For the purposes of Turing & Burroughs, I’m supposing that Turing has carried out some biochemical experiments leading to the creation of slug-like creatures called skugs. In “Turing and the Skugs,” we see Turing encountering a handsome man who may well become Alan’s lover. In my novel he’s rather promiscuous.

In Tangier, Turing meets the Beat writer William Burroughs and they become lovers. Turing invents a parasitic biocomputational organism called a skug. Both he and Burroughs welcome skugs into their bodies, thereby becoming skuggers. Skuggers enjoy both telepathy and shapeshifting, that is, a protean ability change their bodies’ forms.


“A Skugger’s Point of View”, 40″ x 30″ inches, January, 2011, Oil on canvas.” Click for larger version.

In “A Skugger’s Point of View,” I wanted to render an extreme first-person point of view in which we see the dim zone around a person’s actual visual field. Turing has become a mutant known as a “skugger,” and he has the ability to stretch his limbs like the cartoon character Plastic Man. He is traveling across the West with two friends, a man and a woman.

Turing’s cohort is being attacked by police, one of whom bears a flame-thrower. Turing is responding by sticking his fingers into their heads, perhaps to kill them, or perhaps to convert them into skuggers as well. We can see Turing’s arms extending from the bottom edge of his visual field. Even though it’s not quite logical, I painted in his eyes as well because they make the composition better..

Turing and Burroughs have been busy spreading the skugger infestation to the people around them. My novel takes on aspects of a Fifties invasion story such as The Invasion of the Bodysnatchers. The difference is that Turing & Burroughs is told from the point of view of the mutants themselves, and the alienated mutants are a positive force. Society at large becomes consumed by a hysterical hatred of the skuggers, and the authorities seek to exterminate them.

The subtextual kicker is that this mirrors what happened culturally as the 1950s segued into the 1960s. Outcasts such as Beats, artists, radicals and homosexuals began to gain more control, sparking reactionary efforts to suppress them.


“V-Bomb Blast”, 40″ x 30″ inches, July, 2011, Oil on canvas.” Click for larger version.
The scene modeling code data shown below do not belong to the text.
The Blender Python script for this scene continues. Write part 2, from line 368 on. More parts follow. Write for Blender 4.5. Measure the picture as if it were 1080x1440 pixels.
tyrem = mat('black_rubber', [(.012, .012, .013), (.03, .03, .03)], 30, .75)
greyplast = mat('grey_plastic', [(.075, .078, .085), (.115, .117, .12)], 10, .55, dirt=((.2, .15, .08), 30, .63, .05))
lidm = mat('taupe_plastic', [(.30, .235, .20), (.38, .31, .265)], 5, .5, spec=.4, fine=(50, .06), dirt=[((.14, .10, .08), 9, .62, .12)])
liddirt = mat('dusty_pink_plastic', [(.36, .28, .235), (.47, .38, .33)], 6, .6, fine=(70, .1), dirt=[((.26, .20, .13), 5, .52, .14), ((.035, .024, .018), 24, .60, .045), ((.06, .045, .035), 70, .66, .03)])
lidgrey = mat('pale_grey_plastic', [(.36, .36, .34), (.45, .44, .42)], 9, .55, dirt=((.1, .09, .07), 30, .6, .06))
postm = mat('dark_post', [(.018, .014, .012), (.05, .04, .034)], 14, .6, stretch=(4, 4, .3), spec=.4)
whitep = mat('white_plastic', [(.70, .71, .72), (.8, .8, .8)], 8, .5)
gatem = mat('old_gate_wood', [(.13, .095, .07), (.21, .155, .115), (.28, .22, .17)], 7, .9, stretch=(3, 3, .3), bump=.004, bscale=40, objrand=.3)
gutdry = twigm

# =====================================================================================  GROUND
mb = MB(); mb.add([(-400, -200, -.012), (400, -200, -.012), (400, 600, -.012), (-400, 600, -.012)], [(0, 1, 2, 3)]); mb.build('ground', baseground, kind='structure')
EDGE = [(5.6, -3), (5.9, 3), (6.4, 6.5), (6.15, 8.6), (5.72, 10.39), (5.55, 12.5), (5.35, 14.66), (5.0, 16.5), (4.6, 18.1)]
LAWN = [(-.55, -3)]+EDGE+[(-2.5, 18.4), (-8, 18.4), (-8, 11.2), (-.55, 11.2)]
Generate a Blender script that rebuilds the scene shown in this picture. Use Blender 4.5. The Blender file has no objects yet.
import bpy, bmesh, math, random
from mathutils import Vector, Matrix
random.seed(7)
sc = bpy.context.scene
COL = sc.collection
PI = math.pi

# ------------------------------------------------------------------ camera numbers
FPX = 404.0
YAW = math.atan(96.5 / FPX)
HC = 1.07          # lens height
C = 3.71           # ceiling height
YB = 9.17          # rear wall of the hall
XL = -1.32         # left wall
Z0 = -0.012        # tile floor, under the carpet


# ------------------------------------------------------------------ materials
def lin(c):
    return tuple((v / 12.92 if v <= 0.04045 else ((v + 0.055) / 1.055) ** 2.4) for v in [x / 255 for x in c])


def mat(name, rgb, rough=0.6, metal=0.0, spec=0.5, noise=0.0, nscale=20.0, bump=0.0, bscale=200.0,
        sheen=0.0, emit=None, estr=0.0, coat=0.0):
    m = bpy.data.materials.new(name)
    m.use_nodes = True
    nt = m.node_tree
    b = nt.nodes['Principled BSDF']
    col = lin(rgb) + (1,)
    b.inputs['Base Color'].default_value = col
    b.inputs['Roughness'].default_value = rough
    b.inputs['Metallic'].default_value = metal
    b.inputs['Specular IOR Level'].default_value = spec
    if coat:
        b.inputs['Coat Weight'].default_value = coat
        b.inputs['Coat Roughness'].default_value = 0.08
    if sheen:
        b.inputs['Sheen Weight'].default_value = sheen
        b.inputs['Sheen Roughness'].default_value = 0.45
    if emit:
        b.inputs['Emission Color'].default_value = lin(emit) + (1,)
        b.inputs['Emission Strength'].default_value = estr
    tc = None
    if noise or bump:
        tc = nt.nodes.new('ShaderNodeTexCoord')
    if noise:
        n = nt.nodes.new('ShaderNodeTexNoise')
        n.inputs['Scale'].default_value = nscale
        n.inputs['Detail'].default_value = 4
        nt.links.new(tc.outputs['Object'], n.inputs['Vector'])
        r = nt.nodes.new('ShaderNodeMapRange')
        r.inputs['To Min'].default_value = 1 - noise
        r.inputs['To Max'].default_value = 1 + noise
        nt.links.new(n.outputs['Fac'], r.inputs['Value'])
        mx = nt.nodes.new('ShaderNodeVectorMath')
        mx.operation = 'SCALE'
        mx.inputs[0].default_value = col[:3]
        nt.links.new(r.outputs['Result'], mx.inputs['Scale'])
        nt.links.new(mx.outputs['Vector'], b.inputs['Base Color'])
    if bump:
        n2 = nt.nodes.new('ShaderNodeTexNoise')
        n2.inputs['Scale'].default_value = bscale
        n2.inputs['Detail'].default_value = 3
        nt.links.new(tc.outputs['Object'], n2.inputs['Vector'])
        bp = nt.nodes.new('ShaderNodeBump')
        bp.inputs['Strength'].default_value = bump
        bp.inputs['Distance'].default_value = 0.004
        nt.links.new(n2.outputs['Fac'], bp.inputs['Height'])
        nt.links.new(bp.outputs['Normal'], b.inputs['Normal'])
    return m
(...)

Of course no Fifties-style SF novel is complete without a nuclear weapon. At the climax of Turing & Burroughs, Turing and Burroughs are in Los Alamos, New Mexico, working to block the detonation of a V-bomb, which will emit rays to annihilate the skuggers wholesale.

Sacrificing his own life, Turing crawls inside the weapon before ignition. Upon the V-bomb’s detonation, he uses his higher powers to alter its radiation—preserving the lives of his fellow skuggers while removing their parasitic skugs. And in an afterword, Burroughs explains what happened.

The “V-Bomb Blast” painting doesn’t exactly depict what I’m talking about. But reading from right to left, you can view it as three stages of the V-bomb—on the right, someone (who I happened to paint as a woman) is inside the V-bomb, about to pull the detonation cord. In the middle is a semi-happy face nuclear explosion. Oddly enough, the V-bomb fireball shrinks instead of expanding.

And on the left, we see the explosion slipping through a rent in the fabric of reality. “Turing died that we may live.”